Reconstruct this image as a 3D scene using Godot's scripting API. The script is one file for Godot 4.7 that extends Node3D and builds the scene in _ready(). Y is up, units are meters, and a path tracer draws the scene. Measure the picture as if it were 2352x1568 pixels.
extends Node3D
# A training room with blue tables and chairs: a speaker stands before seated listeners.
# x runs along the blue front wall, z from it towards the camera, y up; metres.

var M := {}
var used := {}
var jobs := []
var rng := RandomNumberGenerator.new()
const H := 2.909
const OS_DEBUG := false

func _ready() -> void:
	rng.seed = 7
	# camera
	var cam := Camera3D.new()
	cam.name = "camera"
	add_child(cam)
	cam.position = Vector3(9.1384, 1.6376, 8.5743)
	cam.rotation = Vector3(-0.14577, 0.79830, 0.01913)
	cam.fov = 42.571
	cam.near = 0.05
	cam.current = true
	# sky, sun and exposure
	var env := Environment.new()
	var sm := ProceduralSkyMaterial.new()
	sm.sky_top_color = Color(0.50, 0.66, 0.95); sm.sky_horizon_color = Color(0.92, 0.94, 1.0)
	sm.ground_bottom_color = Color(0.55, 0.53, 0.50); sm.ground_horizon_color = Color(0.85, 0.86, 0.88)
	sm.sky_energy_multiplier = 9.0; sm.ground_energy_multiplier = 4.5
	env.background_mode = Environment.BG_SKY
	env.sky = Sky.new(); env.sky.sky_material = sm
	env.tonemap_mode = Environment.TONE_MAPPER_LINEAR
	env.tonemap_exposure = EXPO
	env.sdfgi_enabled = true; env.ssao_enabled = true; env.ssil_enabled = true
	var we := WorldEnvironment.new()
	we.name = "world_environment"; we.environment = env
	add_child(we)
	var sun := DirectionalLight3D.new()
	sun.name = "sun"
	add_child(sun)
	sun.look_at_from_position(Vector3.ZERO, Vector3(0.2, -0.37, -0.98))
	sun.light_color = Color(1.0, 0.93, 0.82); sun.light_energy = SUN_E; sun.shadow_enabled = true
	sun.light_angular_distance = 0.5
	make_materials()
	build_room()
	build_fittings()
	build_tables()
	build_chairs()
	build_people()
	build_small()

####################

**Goal of the exercise:** Write out, exactly and with nothing else, the lines of the listing above from its first line through the line with "const OS_DEBUG := false".

**The solution:**
Reconstruct this image as a 3D scene using Godot's scripting API. The script is one file for Godot 4.7 that extends Node3D and builds the scene in _ready(). Y is up, units are meters, and a path tracer draws the scene. Measure the picture as if it were 2352x1568 pixels.
extends Node3D
# A training room with blue tables and chairs: a speaker stands before seated listeners.
# x runs along the blue front wall, z from it towards the camera, y up; metres.

var M := {}
var used := {}
var jobs := []
var rng := RandomNumberGenerator.new()
const H := 2.909
const OS_DEBUG := false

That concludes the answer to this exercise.